===== Collected material
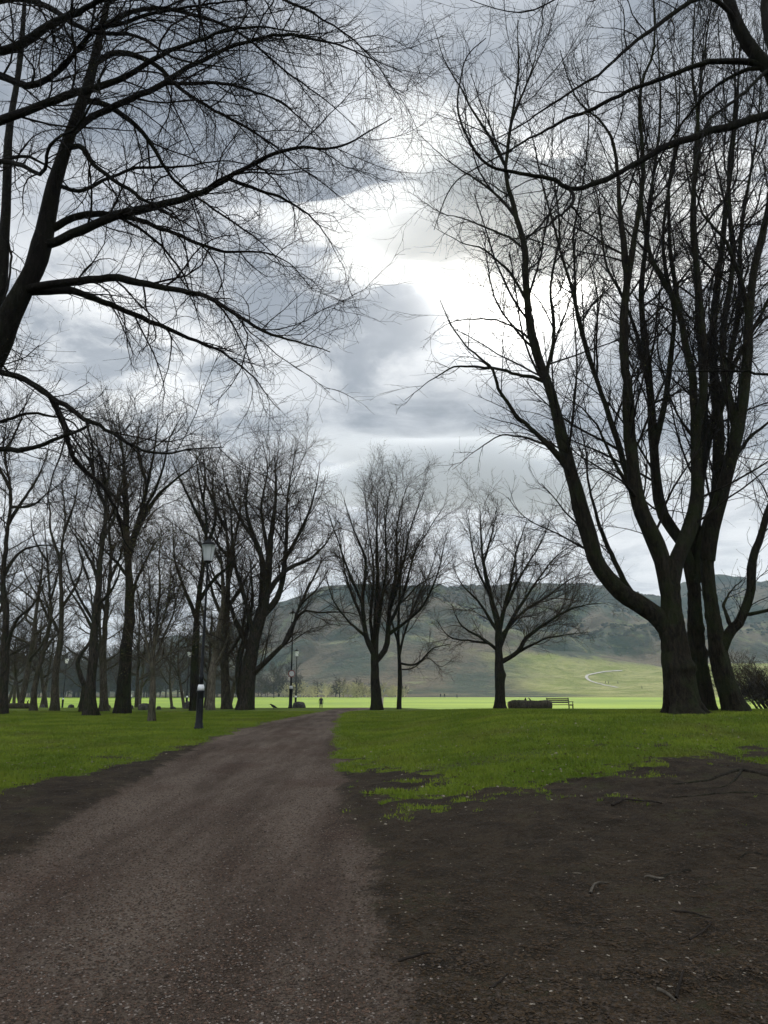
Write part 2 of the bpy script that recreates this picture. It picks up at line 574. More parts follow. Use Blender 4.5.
def terrain():
    xs = axis([(-400, -100, 20), (-100, -30, 2.0), (-30, -13, .4), (-13, 14, .075), (14, 34, .4), (34, 100, 2.0), (100, 400, 20)])
    ys = axis([(-40, 1, 1.5), (1, 3, .2), (3, 14, .06), (14, 26, .10), (26, 60, .3), (60, 130, 1.5), (130, 302, 6)])
    X, Y = np.meshgrid(xs, ys)
    Z = zg(X, Y)
    pm, dm = masks(X, Y)
    Z = surf(X, Y)
    V = np.stack([X, Y, Z], -1).reshape(-1, 3)
    nx, ny = len(xs), len(ys)
    i = np.arange(nx * ny).reshape(ny, nx)
    Q = np.stack([i[:-1, :-1], i[:-1, 1:], i[1:, 1:], i[1:, :-1]], -1).reshape(-1, 4)
    fld = sstep(62, 105, Y)
    cx = V[Q].mean(1)
    pq = pm.ravel()[Q].mean(1)
    dq = dm.ravel()[Q].mean(1)
    cls = np.where(pq > .5, 1, np.where(dq > .5, 2, np.where(cx[:, 1] > 62, 3, 0)))
    for k, nm in ((0, 'lawn'), (1, 'path'), (2, 'bare_earth'), (3, 'field')):
        q = Q[cls == k]
        used, inv = np.unique(q.ravel(), return_inverse=True)
        o = mesh_np(nm, V[used], inv.reshape(-1, 4), M_ground)
        o['kind'] = 'structure'
        for an, arr in (('path_amount', pm), ('dirt_amount', dm), ('field_amount', fld)):
            a = o.data.attributes.new(an, 'FLOAT', 'POINT')
            a.data.foreach_set('value', arr.ravel()[used].astype(np.float32))
    # hills
    xs = axis([(-1600, -700, 25), (-700, 800, 7), (800, 1600, 25)])
    ys = axis([(301, 430, 5), (430, 1060, 6), (1060, 1600, 30)])
    X, Y = np.meshgrid(xs, ys)
    Z = zg(X, Y)
    V = np.stack([X, Y, Z], -1).reshape(-1, 3)
    nx, ny = len(xs), len(ys)
    i = np.arange(nx * ny).reshape(ny, nx)
    Q = np.stack([i[:-1, :-1], i[:-1, 1:], i[1:, 1:], i[1:, :-1]], -1).reshape(-1, 4)
    o = mesh_np('hills', V, Q, M_hill)
    o['kind'] = 'structure'
    # outer plain to the horizon
    s = 9000
    z0 = -1.6
    o = mesh_np('terrain', [(-s, -s, z0), (s, -s, z0), (s, s, z0), (-s, s, z0)], [(0, 1, 2, 3)], M_hill)
    o['kind'] = 'structure'


terrain()

# ------------------------------------------------------------------ the cloud in front of the sun, and the air
def vol_mat(name, col, density, aniso):
    m = bpy.data.materials.new(name)
    m.use_nodes = True
    nt = NT(m.node_tree)
    o = nt.n('ShaderNodeOutputMaterial')
    v = nt.n('ShaderNodeVolumePrincipled')
    v.inputs['Color'].default_value = (*col, 1)
    v.inputs['Density'].default_value = density
    v.inputs['Anisotropy'].default_value = aniso
    nt.l(v.outputs[0], o.inputs['Volume'])
    m.cycles.homogeneous_volume = True
    return m


def cloud(cx, cy, cz, ax, ay, az, seed, mat):
    """a ragged bank of cloud, thick in the middle and thinning out to its rim"""
    n, m = 144, 40
    th = np.linspace(0, 2 * math.pi, n, endpoint=False)
    rr = np.linspace(0.02, 1, m) ** 0.8
    T, Rr = np.meshgrid(th, rr)
    k = 1 + 1.05 * (fbm(np.cos(T) * 2.3 + 5, np.sin(T) * 2.3 + 2, seed, 5) - .5) * 2 * Rr
    x, y = np.cos(T) * Rr * k, np.sin(T) * Rr * k
    h = (1 - Rr ** 2) ** 2.0
    lump = .45 + 1.1 * fbm(x * 3.2 + 4, y * 1.9 + 1, seed + 3, 4)
    top = cz + az * h * lump
    bot = cz - az * .6 * h * (.4 + 1.2 * fbm(x * 3.6 + 9, y * 2.4 + 7, seed + 7, 5))
    V = np.concatenate([np.stack([cx + x * ax, cy + y * ay, top], -1).reshape(-1, 3), np.stack([cx + x * ax, cy + y * ay, bot], -1).reshape(-1, 3)])
    i = np.arange(n * m).reshape(m, n)
    j = np.roll(i, -1, 1)
    Qa = np.stack([i[:-1], i[1:], j[1:], j[:-1]], -1).reshape(-1, 4)
    Qb = np.stack([i[:-1], j[:-1], j[1:], i[1:]], -1).reshape(-1, 4) + n * m
    rim = np.stack([i[-1], i[-1] + n * m, j[-1] + n * m, j[-1]], -1)
    V = np.concatenate([V, [(cx, cy, top[0].mean()), (cx, cy, bot[0].mean())]])
    c0 = 2 * n * m
    T1 = np.stack([np.full(n, c0), i[0], j[0]], -1)
    T2 = np.stack([np.full(n, c0 + 1), j[0] + n * m, i[0] + n * m], -1)
    o = mesh_np('cloud', V, np.concatenate([Qa, Qb, rim]), [mat], T=np.concatenate([T1, T2]))
    o['kind'] = 'structure'
    return o


M_cloud = vol_mat('cloud', (.97, .985, 1.0), 0.030, 0.45)
M_bank = vol_mat('cloud_bank', (.95, .975, 1.0), 0.014, 0.08)
CH = 430.0
cdist = CH / math.tan(SUN_EL)
cloud(cdist * math.sin(SUN_AZ) + 18, -38 + cdist * math.cos(SUN_AZ), CH, 230, 146, 66, 4, M_cloud)
cloud(cdist * math.sin(SUN_AZ) + 60, 880 + cdist * math.cos(SUN_AZ), CH, 620, 300, 70, 15, M_bank)

M_haze = vol_mat('haze', (.62, .81, 1.0), 0.00019, 0.1)
hz = mesh_np('haze', [(x, y, z) for z in (-3.0, 175.0) for y in (-60, 1650) for x in (-1650, 1650)],
             [(0, 2, 3, 1), (4, 5, 7, 6), (0, 1, 5, 4), (2, 6, 7, 3), (0, 4, 6, 2), (1, 3, 7, 5)], [M_haze], smooth=False)
hz['kind'] = 'stuff'

# ------------------------------------------------------------------ branch engine
def tubes(P, Rr, sides, closed_tip=True):
    """P (B,n,3), Rr (B,n) -> verts, quads of B tapered tubes"""
    B, n, _ = P.shape
    T = np.gradient(P, axis=1)
    T /= np.linalg.norm(T, axis=2, keepdims=True) + 1e-9
    ref = np.tile(np.array([0.31, 0.17, 0.93]), (B, 1))
    mean = T.mean(1)
    par = np.abs((mean * ref).sum(1)) / (np.linalg.norm(mean, axis=1) + 1e-9) > 0.8
    ref[par] = (0.95, -0.25, 0.12)
    ref = ref[:, None, :]
    N = np.cross(T, ref)
    N /= np.linalg.norm(N, axis=2, keepdims=True) + 1e-9
    Bn = np.cross(T, N)
    a = np.arange(sides) / sides * 2 * math.pi
    V = P[:, :, None, :] + Rr[:, :, None, None] * (N[:, :, None, :] * np.cos(a)[None, None, :, None] + Bn[:, :, None, :] * np.sin(a)[None, None, :, None])
    i = np.arange(B * n * sides).reshape(B, n, sides)
    j = np.roll(i, -1, axis=2)
    Q = np.stack([i[:, :-1], j[:, :-1], j[:, 1:], i[:, 1:]], -1).reshape(-1, 4)
    return V.reshape(-1, 3), Q


def catmull(pts, n):
    pts = np.asarray(pts, float)
    p = np.vstack([2 * pts[0] - pts[1], pts, 2 * pts[-1] - pts[-2]])
    m = len(pts) - 1
    u = np.linspace(0, m - 1e-6, n * 4)
    k = u.astype(int)
    f = (u - k)[:, None]
    a, b, c, d = p[k], p[k + 1], p[k + 2], p[k + 3]
    q = 0.5 * (2 * b + (c - a) * f + (2 * a - 5 * b + 4 * c - d) * f ** 2 + (3 * b - a - 3 * c + d) * f ** 3)
    s = np.concatenate([[0], np.cumsum(np.linalg.norm(np.diff(q, axis=0), axis=1))])
    t = np.linspace(0, s[-1], n)
    return np.stack([np.interp(t, s, q[:, i]) for i in range(3)], 1)


def sprout(P, Rr, rng, sp):
    """children of a batch of branches; sp holds the habit of this level"""
    B, n, _ = P.shape
    seg = np.linalg.norm(np.diff(P, axis=1), axis=2)
    L = seg.sum(1)
    cnt = np.maximum(sp.get('cmin', 1), np.round(L * sp['per_m'] * rng.uniform(.75, 1.25, B))).astype(int)
    idx = np.repeat(np.arange(B), cnt)
    M = len(idx)
    start = np.repeat(np.cumsum(cnt) - cnt, cnt)
    k = np.arange(M) - start
    t0, t1 = sp.get('t', (0.15, 0.98))
    t = t0 + (t1 - t0) * (k + rng.uniform(0.1, 0.9, M)) / np.repeat(cnt, cnt)
    ft = t * (n - 1)
    i0 = np.minimum(ft.astype(int), n - 2)
    f = (ft - i0)[:, None]
    p = P[idx, i0] * (1 - f) + P[idx, i0 + 1] * f
    T = P[idx, i0 + 1] - P[idx, i0]
    T /= np.linalg.norm(T, axis=1, keepdims=True) + 1e-9
    r = Rr[idx, i0] * (1 - f[:, 0]) + Rr[idx, i0 + 1] * f[:, 0]
    ra = rng.normal(size=(M, 3))
    if 'flat' in sp:
        ra[:, 2] *= sp['flat']
    ra += np.asarray(sp.get('bias', (0, 0, 0)))
    Nn = ra - (ra * T).sum(1, keepdims=True) * T
    Nn /= np.linalg.norm(Nn, axis=1, keepdims=True) + 1e-9
    ang = np.radians(rng.normal(sp['ang'], sp.get('angsd', 10), M))[:, None]
    D = np.cos(ang) * T + np.sin(ang) * Nn
    if 'len' in sp:
        ln = rng.uniform(*sp['len'], M) * (1 - sp.get('tap', .35) * t)
    else:
        ln = L[idx] * sp['ratio'] * (1.0 - sp.get('tap', .55) * t) * rng.uniform(.6, 1.2, M)
    ln = np.clip(ln, sp.get('lmin', 0.1), sp.get('lmax', 50))
    r0 = np.minimum(r * sp.get('rr', .6), sp.get('rk', 0.013) * ln ** 1.15 + sp['rmin'])
    r0 = np.maximum(r0, sp['rmin'])
    m = sp['n']
    out_ = np.zeros((M, m, 3))
    out_[:, 0] = p
    d = D.copy()
    wn = rng.normal(size=(M, 3))
    for s in range(1, m):
        wn = 0.5 * wn + 0.85 * rng.normal(size=(M, 3))
        d = d + wn * sp.get('wan', .12) + np.array([0, 0, 1.0]) * sp.get('trop', 0.05)
        d /= np.linalg.norm(d, axis=1, keepdims=True)
        out_[:, s] = out_[:, s - 1] + d * (ln / (m - 1))[:, None]
    tt = np.linspace(0, 1, m)[None, :]
    Ro = r0[:, None] * (1 - tt * (1 - sp.get('tip', .35)))
    return out_, Ro


def leaves(P, rng, size, frac=0.6):
    """tiny buds at the ends of the twigs"""
    tip = P[:, -1]
    pre = P[:, -2]
    keep = rng.random(len(tip)) < frac
    c = tip[keep] + (tip[keep] - pre[keep]) * 0.1
    M = len(c)
    a = rng.normal(size=(M, 3))
    a /= np.linalg.norm(a, axis=1, keepdims=True)
    b = rng.normal(size=(M, 3))
    b -= (a * b).sum(1, keepdims=True) * a
    b /= np.linalg.norm(b, axis=1, keepdims=True)
    s = (rng.uniform(.6, 1.4, M) * size)[:, None]
    V = np.stack([c - a * s, c + b * s * .5, c + a * s, c - b * s * .5], 1).reshape(-1, 3)
    return V, np.arange(M * 4).reshape(M, 4)


class Acc:
    def __init__(s):
        s.V, s.Q, s.m, s.n = [], [], [], 0

    def add(s, V, Q, mi=0):
        s.V.append(V)
        s.Q.append(Q + s.n)
        s.m.append(np.full(len(Q), mi))
        s.n += len(V)

    def build(s, name, mats, parent):
        return mesh_np(name, np.vstack(s.V), np.vstack(s.Q), mats, parent, True, np.concatenate(s.m))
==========
Problem requirements: Search the data above for the string "this" and copy each line that has it.

Exercise response:
Write part 2 of the bpy script that recreates this picture. It picks up at line 574. More parts follow. Use Blender 4.5.
    """children of a batch of branches; sp holds the habit of this level"""